Last Men
What’s photography for?
Money Mantra by Juan Patino Herraiz
This is a picture book, or rather a book of photographs, about the things beyond the surface. Of course, surfaces matter. Let’s not lie to ourselves about it. We all have faces. Most of us have eyes. We look at things. At other people. At art and film and TV. We see advertisements, everywhere we go. They’re part of our lives. They’re part of the places we inhabit and travel through.
The surface is inescapable. And you can, even if you can’t with a hundred per cent accuracy, judge a book by its cover. You certainly can, if you try hard enough. We all do it all our lives.
The problem of photography is that, the better it becomes, the more it comes into its own, the harder it is for those who know what they are doing to see beyond surfaces. Photographs become too beautiful, too composed. They’re not rough like the early photobooks of a century or more ago. And the photographer’s subjects get wary, conscious of the camera’s tricks. While the technology ever schemes to make us look better, to get us more and more in focus. To flatter all who permit themselves to suffer from flattery.
Photographs can, no doubt, still find the rats in the gilded staterooms, the cockroaches in the kitchens of the five and six star hotels. Photography can do this. But is this art or mere journalism? Photographers can peer into people’s pores and scrutinised their ageing and ruined faces. Photography, like the still life, can scatter some wilting flowers and a skull on a table. Can make us forcibly stop and, discomforted, think.
But that problem emerges again. How can a medium which is all about making interesting images — and putting them before people who the photographer intends to attract — show the reality of the world? The reality of a world of boredom. How can a medium which thrives upon immense selectivity produce a feeling not of selection but of artlessness? Even the most productive human painter can only make so many finished works. But you could take more photographs than you could look at with any care. How to make them truthful and not hand-picked, your own art par excellence? Uncontrived. How to find the truth behind the lie?

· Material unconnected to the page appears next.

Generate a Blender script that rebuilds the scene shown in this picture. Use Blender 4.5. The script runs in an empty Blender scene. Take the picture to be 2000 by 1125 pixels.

You must admit it is a problem.
Some European photographers and some Americans and quite a few in Japan in the latter half of the last century decided to scare and to shock. That was the way, must be the way, to win the game. Some, like Araki, shocked with remarkable, almost guileless, candour. The breaking of taboos. The documenting of sleazy real life. Some like Frank, from America, tried a different tack; treat the homeland like a warzone. Like you’re on assignment from some magazine. Like it’s ‘Nam, baby. Shoot the freak show. Shoot the rodeo. Shoot the circus.
Show the public what they’re really, truly like. What they seem to want. What excites them, makes them happy. What they spend their time and money on. Mapplethorpe’s pictures of the leather scene are like this. They’re too much for me. I can’t look at them. In that way, surely he’s succeeded. I lost and he won. That’s some statement to make of the truth of your art.
More photographers try another tack. They, too, will migrate towards the extreme, but they will only approach it obliquely. If you wanted to make the most cutting, the most violent, the most extreme and destructive comment on the emptiness of modern society, you may just photograph ordinary people, their heads down, walking past a poster board or piece of advertising. I don’t even need to tell the reader what the subtext of all of that might be.
You just need to show the inside of someone’s fridge: all the cans and the nothing that are in there. They’ll get the message well enough.
A lot of what passes for street photography, at least in the latter half of the last century, was just photographing weirdos. Some of them would be delighted by your interest. They’d walked around looking like that for quite a while, hoping someone else would care. Other weirdos, alas, are on their guard. They might not sign your release forms, were you for a moment considering offering them one. Those people have to be captured unaware, like dangerous animal species destined for Denver Zoo.
A subtler approach — a more precise, stiletto way — is to photograph quite ordinary people doing ordinary things. Get them on a not-too-busy commercial street. Photograph the backs of their heads, not the front. Capture them in their workwear: their heavy, cheap button-ups, the jackets bought off the peg. The dresses that there are a million of in some warehouse. Those shoes that are professional but not pleasant. That shirt someone (no telling who) spilled a cup of coffee on.
Then you might see some of the horror of modern life. Not that it is all horrible. We have indoor plumbing. And though war will surely come again, not everyone currently living will perish in the next one. Things are boring yet. Check your pension on occasion, look at local house prices.
The horror, then, is perhaps in the banality. The films of a quarter of a century ago tried to say the same. It’s dull working in an office, going nowhere. It’s dull buying furniture. It’s dull walking about, aimlessly, consuming advertisers’ ideas of what you ought to want.
We can agree or disagree. Diehard Nietzscheans might see Last Men everywhere. Last Men on every street corner. Like taxis waiting to be hailed. Like sailors awaiting the beating to quarters, the never-arriving call to man the guns.